What a great dream! Can this ever be reality? Well, maybe not the martinis in the office part, but Service Oriented Architectures (SOA) do make it much easier, faster and cheaper to build and change business processes. In an SOA software resources (services) are self-described, self-contained, independent of services and communicate with each other through standard-based, published interfaces. Service Oriented Architecture is such a systematic integration approach. This is not a new architecture, object brokers such as CORBA and DCOM are attempts to implement a SOA. However, the Web Services group of standards has some appealing attributes. Every software vendor on the planet has Web Services support plans (ie universal adoption) and the information bus is the Internet which already provides universal connectivity. So yes some big steps forward have been made in making integration a natural part of everyday software development and because of that code reuse, service aggregation and any number of integration tasks become easier.

However, actually recognizing ROI from IT projects has always been difficult. There are several reasons for this but most importantly ROI of SOA technology can only be achieved if the resulting services are available and performing well. This means that IT operations excellence is a pre-requisite for accruing business benefit. Using SOA to implement business processes is only half the ROI story. Management of SOA-dependent processes is the other half.

At this point, most IT folks are expecting to hear a product pitch for a management tools and set of agents to monitor SOA technology. That has been typical of every new IT technology. Enterprises buy it, start using it, and a few months later are looking for a utility tool to manage it. However, this approach will doom you to failure with SOAs. Getting the full ROI from SOA-built processes depends on taking a Service Oriented Approach to management. The reason stems from the key differences between an SOA environment and a traditional application architecture– that the service components are loosely coupled and are usually highly distributed. This presents many challenges:

  • As a result a business process can be built from many services, therefore monitoring the performance of a single service will not determine the performance of the entire process.
  • With many service components built by potentially different groups and organizations, responsibility for the entire business process is not clearly delineated to a single group.
  • Which tools will monitor, report and analyze the interaction between components to troubleshoot problems that span multiple components.
  • How will companies demonstrate compliance to the myriad of governmental and industry regulations, when highly flexible environments are an auditor’s worst nightmare.

These issues cannot be addressed with a single monitoring agent residing on an SOA component nor by calling every developer, systems admin, database manager and network engineer into a room every time there is a problem.
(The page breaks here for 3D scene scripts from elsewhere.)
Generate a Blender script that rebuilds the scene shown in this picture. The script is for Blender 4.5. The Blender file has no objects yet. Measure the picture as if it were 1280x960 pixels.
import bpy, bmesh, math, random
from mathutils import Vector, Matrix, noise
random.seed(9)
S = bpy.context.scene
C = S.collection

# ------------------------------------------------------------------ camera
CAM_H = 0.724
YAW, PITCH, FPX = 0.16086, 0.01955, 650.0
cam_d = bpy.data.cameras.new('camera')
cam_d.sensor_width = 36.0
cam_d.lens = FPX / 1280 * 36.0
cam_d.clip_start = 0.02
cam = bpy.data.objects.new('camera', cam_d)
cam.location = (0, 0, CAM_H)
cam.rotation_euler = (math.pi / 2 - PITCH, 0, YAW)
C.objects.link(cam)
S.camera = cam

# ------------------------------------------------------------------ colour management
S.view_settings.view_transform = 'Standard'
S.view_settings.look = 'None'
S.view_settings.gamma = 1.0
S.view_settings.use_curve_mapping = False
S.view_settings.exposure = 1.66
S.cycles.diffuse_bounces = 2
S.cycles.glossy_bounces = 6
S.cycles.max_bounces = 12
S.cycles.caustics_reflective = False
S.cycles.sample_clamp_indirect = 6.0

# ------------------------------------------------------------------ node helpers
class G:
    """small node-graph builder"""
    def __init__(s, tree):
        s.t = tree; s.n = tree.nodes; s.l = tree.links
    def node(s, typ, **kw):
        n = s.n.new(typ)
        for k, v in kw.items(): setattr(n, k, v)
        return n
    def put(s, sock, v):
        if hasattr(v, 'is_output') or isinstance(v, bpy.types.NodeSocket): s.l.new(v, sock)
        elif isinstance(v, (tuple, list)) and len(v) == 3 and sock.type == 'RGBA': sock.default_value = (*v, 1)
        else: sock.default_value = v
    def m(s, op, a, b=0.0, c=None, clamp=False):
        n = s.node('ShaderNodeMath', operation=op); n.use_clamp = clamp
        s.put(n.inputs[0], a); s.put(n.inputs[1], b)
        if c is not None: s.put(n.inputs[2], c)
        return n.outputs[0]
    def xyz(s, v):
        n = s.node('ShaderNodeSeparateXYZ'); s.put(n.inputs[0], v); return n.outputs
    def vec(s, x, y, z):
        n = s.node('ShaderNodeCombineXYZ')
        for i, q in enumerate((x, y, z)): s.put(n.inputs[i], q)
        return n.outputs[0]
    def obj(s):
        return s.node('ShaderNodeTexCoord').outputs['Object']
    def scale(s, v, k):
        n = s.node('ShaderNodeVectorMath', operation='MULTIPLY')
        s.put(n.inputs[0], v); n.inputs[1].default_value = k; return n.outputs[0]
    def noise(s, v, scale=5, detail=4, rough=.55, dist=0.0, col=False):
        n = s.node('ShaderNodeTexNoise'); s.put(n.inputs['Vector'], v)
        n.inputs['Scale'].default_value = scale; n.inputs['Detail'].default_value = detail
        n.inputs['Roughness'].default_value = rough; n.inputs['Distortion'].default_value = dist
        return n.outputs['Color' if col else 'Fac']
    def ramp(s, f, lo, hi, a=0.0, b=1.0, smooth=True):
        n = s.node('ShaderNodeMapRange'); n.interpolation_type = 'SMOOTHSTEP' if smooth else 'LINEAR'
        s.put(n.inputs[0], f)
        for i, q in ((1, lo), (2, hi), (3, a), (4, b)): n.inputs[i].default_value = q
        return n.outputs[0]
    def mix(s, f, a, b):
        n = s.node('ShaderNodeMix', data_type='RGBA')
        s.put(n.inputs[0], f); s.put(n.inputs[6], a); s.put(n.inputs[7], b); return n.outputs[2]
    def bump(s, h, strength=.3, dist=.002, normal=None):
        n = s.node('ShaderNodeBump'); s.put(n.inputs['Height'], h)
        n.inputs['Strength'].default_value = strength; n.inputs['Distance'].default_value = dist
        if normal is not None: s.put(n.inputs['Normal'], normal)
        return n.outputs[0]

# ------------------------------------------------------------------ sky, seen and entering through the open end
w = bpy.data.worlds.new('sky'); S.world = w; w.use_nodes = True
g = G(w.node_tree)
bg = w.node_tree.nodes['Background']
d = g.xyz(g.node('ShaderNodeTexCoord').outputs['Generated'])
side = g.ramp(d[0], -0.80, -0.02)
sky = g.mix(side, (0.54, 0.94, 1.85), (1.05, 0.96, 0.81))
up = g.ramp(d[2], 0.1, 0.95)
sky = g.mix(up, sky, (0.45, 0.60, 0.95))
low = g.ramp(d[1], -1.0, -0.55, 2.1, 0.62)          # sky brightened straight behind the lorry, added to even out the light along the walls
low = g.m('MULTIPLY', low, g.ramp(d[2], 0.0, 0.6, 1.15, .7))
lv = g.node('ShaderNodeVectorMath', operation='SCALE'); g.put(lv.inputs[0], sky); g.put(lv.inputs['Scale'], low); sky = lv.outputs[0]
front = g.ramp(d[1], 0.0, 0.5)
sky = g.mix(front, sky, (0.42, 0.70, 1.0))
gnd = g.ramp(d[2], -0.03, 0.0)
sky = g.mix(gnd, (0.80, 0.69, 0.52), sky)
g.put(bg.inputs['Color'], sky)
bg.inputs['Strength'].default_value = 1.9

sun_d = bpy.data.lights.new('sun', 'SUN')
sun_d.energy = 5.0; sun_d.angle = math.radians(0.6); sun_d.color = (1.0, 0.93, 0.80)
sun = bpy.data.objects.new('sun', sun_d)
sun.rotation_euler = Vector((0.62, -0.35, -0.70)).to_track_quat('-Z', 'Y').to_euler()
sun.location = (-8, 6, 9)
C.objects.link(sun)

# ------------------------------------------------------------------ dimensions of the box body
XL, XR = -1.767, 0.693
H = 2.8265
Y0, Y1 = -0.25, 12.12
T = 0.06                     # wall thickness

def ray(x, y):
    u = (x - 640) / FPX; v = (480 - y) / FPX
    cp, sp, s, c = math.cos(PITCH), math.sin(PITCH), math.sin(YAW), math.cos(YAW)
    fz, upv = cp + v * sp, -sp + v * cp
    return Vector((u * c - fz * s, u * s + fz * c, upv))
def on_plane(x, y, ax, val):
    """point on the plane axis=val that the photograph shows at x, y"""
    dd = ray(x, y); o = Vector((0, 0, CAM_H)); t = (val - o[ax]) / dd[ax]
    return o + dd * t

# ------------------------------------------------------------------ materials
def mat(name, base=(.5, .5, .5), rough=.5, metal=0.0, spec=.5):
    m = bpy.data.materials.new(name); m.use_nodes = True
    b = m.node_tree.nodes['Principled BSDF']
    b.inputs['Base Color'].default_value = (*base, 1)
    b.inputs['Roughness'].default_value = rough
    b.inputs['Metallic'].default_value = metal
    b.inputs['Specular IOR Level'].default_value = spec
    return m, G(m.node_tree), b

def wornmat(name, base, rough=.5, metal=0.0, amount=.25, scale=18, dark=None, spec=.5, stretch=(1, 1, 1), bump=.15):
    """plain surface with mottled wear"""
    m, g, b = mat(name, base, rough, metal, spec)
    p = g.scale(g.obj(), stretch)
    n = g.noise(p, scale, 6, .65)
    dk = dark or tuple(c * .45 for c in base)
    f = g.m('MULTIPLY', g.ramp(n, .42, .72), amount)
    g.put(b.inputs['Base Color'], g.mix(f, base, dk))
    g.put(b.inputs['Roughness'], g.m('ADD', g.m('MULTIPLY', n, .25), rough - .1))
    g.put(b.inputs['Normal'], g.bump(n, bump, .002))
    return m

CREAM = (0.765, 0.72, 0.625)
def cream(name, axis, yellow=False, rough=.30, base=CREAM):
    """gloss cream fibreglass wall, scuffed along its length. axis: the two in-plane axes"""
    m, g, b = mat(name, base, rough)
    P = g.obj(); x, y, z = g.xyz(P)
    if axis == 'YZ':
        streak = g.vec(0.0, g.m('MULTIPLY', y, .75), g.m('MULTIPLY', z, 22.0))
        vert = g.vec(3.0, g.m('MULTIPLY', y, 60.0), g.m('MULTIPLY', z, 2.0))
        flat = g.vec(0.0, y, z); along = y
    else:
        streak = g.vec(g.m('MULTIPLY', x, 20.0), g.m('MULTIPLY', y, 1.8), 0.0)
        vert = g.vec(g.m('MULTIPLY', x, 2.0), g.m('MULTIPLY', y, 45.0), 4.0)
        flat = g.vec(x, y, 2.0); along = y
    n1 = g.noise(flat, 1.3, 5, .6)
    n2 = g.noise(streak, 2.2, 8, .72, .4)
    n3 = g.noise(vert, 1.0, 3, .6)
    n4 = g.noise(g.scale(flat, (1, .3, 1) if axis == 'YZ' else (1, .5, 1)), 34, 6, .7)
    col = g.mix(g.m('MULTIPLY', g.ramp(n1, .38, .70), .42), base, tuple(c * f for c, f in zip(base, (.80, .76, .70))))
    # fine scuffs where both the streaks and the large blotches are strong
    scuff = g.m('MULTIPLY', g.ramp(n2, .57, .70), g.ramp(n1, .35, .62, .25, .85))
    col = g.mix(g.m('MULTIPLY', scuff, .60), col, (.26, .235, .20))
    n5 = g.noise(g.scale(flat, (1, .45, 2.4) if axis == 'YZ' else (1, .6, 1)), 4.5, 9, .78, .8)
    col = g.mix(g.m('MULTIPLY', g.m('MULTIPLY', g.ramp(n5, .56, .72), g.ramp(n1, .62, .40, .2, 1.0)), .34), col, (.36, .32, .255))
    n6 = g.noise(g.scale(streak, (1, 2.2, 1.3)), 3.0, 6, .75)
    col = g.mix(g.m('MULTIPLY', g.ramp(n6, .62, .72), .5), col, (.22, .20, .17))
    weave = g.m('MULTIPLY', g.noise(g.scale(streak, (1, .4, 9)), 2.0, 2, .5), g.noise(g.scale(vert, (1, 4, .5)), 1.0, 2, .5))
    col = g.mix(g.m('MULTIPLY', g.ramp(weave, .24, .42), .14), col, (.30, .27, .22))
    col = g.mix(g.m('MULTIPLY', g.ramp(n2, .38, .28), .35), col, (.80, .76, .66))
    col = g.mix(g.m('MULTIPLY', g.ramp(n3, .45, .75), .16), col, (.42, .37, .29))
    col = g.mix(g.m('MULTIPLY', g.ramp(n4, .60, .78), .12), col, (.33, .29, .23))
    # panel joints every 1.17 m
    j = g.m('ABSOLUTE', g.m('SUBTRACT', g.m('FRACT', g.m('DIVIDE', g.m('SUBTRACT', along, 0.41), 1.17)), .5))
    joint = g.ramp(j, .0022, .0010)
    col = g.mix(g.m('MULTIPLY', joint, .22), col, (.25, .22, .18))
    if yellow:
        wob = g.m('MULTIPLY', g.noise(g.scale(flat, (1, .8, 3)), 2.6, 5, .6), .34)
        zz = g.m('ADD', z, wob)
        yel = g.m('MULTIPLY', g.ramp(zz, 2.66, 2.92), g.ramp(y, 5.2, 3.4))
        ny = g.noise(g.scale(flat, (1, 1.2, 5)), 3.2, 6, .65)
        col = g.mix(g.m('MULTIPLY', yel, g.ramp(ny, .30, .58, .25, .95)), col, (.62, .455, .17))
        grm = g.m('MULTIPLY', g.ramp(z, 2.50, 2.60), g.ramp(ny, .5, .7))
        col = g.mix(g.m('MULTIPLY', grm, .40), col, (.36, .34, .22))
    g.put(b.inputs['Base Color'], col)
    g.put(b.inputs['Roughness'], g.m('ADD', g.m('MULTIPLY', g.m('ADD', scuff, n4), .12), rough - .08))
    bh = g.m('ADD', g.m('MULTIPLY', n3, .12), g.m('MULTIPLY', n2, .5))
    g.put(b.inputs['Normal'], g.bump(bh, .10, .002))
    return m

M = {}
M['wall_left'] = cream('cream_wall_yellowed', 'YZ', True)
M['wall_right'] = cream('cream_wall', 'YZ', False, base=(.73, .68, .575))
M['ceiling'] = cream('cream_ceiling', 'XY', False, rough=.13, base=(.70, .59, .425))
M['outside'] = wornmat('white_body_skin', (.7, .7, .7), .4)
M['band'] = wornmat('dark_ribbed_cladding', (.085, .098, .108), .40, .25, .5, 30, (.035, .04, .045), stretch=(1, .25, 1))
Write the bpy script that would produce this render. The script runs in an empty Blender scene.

Instead transactions need to be monitored in an end-to-end fashion for availability and performance. Tools must capture the relationships between the composite business process, the SOA components and the underlying infrastructure and use those relationships to analyze root causes of problems. Robust change management systems must be implemented to keep the auditors happy.

Luckily for IT operations the service oriented approach need only be implemented once and it can handle any combination of processes and services that development can “throw over the wall.” It is also convenient that good SOA management is part and parcel of a number of other popular acronyms – BSM, ITIL, COBiT, etc. After all leverage is the name of the game in implementing and managing SOAs.